GIVEN RECORDS:
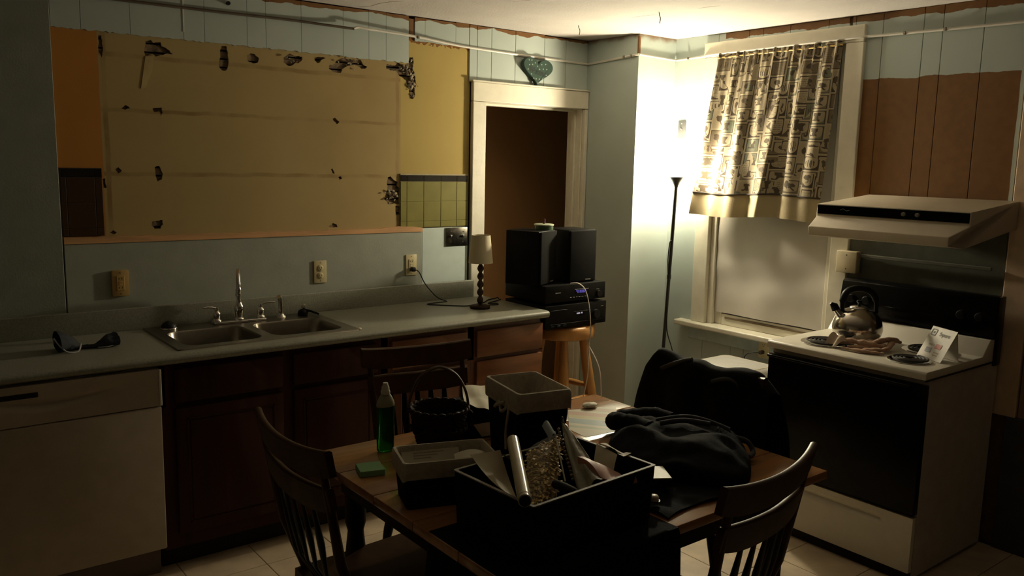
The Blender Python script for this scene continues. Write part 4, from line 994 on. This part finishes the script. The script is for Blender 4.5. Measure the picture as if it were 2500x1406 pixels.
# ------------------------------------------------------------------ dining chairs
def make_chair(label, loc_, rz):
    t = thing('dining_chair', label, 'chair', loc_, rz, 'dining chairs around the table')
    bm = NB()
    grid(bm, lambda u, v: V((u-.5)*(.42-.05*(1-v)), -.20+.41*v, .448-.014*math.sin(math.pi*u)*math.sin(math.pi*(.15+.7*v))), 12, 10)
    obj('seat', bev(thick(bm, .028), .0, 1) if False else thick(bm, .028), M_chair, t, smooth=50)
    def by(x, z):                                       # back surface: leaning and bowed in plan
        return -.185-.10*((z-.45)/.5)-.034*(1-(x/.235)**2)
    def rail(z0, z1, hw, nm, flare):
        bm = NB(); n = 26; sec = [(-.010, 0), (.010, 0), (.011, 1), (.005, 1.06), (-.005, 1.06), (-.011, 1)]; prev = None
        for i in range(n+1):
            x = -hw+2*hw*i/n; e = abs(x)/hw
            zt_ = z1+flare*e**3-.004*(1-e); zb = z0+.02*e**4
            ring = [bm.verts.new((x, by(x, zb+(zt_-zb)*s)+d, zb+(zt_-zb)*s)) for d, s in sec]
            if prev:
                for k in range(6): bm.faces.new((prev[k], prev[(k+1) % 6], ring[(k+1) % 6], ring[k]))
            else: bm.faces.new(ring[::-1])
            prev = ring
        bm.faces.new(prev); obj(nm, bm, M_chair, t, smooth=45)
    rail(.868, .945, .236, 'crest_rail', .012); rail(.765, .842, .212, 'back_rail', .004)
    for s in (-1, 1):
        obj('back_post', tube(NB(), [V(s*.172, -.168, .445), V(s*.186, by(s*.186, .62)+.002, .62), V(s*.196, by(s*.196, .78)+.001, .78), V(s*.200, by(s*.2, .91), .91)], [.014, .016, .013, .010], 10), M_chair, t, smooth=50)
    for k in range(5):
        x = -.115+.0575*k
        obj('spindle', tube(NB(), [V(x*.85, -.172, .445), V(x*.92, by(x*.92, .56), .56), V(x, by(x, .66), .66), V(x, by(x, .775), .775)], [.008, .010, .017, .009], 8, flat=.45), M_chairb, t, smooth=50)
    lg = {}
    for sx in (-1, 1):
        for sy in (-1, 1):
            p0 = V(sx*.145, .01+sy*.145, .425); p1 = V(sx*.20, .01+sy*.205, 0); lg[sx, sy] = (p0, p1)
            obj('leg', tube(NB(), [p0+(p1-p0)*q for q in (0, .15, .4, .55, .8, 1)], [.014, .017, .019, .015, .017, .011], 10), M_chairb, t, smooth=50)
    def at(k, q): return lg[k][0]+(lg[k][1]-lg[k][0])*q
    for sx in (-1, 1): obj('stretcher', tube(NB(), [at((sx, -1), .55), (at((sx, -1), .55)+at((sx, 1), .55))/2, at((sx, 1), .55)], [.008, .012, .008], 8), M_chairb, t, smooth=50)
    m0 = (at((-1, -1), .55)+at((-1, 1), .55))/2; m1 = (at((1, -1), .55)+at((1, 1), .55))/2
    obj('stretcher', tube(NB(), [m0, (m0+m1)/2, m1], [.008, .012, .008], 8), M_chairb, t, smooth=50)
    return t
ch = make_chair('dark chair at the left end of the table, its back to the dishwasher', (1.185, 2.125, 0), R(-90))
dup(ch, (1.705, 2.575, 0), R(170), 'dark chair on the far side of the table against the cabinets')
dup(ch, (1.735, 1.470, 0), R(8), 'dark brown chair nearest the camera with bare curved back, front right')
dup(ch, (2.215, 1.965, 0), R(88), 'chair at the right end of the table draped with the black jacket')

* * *

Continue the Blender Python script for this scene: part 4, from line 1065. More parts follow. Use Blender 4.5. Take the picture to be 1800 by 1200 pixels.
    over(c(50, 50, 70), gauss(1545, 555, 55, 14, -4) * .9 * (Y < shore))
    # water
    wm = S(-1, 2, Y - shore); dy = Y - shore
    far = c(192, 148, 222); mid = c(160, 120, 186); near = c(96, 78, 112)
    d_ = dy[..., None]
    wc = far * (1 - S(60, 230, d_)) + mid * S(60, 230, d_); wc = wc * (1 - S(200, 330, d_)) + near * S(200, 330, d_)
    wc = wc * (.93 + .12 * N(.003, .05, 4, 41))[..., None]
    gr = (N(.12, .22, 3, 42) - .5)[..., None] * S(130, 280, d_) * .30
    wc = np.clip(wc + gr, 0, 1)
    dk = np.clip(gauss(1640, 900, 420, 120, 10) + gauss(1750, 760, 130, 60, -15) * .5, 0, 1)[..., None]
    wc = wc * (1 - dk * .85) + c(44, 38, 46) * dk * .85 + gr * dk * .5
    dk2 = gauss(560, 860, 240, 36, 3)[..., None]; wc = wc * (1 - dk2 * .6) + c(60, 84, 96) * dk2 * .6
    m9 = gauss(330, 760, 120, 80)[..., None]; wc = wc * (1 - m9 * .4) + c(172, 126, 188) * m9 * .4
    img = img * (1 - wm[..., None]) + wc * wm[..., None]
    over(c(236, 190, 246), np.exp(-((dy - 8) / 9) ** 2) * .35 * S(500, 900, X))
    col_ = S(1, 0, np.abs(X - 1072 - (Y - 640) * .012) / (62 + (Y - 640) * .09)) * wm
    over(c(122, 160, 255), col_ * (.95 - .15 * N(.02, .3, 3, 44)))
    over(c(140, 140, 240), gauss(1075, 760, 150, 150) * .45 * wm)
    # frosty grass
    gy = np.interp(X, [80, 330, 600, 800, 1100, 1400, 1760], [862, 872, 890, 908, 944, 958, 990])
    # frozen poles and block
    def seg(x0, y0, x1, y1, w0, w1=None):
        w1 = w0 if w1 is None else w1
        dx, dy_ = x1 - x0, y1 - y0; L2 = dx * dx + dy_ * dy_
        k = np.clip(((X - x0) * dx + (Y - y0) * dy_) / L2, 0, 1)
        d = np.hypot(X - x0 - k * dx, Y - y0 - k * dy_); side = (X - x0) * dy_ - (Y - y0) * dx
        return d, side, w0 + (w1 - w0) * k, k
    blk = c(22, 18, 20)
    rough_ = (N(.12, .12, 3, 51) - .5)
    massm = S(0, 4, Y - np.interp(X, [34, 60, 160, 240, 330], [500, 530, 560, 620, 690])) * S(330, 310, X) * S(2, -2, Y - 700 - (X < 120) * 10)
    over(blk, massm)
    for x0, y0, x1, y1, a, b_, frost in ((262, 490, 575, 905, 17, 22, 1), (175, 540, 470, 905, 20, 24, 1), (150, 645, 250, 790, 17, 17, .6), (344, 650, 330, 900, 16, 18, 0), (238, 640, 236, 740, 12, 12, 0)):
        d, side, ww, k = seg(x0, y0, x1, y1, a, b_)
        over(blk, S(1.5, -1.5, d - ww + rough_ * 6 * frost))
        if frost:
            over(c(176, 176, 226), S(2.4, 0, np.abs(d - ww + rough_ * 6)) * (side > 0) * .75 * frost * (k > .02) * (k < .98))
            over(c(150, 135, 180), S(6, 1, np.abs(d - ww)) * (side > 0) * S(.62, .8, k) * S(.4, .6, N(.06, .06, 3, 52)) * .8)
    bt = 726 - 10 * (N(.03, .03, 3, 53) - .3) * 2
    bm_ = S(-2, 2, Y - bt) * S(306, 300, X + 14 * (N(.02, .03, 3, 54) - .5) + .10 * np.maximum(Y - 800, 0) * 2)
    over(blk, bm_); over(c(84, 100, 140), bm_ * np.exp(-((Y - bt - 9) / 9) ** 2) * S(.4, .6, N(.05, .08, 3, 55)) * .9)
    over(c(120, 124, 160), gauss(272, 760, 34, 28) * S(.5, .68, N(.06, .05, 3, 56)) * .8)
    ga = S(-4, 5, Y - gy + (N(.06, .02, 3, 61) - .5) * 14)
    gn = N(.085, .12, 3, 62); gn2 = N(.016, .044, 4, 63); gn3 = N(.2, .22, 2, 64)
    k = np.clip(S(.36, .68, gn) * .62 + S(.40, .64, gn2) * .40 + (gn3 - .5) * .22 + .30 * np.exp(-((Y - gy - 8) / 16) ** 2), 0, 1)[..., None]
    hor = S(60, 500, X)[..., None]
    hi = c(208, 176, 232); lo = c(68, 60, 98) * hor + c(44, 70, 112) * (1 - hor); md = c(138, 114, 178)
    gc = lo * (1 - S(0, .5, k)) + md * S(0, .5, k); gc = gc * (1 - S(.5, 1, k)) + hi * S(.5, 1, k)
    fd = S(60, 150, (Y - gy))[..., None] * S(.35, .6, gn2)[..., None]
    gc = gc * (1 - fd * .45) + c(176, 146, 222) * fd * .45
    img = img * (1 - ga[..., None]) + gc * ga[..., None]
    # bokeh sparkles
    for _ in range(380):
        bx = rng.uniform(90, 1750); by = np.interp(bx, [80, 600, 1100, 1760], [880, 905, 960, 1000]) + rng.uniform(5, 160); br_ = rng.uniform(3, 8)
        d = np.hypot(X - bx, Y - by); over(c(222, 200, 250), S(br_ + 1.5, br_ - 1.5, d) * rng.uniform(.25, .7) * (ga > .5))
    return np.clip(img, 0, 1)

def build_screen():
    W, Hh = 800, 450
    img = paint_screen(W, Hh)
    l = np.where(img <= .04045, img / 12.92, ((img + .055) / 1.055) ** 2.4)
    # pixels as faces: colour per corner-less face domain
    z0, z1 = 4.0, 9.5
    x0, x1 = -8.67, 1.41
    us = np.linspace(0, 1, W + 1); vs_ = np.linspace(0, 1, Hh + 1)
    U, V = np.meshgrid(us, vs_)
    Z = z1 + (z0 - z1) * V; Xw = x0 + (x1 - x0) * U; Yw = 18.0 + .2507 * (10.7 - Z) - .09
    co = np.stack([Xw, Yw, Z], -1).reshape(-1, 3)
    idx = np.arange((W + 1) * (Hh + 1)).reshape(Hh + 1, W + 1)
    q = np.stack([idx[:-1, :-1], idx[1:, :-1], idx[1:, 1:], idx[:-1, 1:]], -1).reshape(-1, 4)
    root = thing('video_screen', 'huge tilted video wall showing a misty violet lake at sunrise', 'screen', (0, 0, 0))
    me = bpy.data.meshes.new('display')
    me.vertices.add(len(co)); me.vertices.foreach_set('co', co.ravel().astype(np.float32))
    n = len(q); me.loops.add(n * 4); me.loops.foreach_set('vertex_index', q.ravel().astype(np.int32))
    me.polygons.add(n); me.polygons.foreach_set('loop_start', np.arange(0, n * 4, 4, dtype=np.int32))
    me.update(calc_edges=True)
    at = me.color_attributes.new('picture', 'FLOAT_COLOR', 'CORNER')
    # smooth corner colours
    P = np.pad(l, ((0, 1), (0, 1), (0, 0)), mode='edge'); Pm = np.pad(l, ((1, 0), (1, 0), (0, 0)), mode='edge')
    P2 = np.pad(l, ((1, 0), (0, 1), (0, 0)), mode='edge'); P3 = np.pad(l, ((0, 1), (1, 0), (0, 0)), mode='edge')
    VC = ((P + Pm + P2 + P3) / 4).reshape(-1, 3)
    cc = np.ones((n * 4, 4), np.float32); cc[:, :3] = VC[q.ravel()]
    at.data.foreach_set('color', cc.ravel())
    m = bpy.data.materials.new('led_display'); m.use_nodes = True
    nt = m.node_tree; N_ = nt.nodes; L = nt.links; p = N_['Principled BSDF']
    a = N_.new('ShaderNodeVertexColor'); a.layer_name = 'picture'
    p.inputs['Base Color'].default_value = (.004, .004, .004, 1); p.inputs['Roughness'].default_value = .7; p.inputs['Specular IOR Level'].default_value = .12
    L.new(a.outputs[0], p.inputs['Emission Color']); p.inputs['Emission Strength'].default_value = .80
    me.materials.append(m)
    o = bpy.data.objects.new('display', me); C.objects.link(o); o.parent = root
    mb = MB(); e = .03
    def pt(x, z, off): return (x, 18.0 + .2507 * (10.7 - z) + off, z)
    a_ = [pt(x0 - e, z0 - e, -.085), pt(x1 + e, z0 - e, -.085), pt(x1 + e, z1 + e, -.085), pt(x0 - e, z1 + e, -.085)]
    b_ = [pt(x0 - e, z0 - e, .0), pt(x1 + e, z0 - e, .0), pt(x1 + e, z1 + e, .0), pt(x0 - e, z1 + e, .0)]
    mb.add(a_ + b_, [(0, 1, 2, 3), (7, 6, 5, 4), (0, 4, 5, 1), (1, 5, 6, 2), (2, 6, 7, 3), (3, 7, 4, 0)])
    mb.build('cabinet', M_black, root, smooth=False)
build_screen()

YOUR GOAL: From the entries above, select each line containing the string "Blender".

RESULT OF THE EXERCISE:
The Blender Python script for this scene continues. Write part 4, from line 994 on. This part finishes the script. The script is for Blender 4.5. Measure the picture as if it were 2500x1406 pixels.
Continue the Blender Python script for this scene: part 4, from line 1065. More parts follow. Use Blender 4.5. Take the picture to be 1800 by 1200 pixels.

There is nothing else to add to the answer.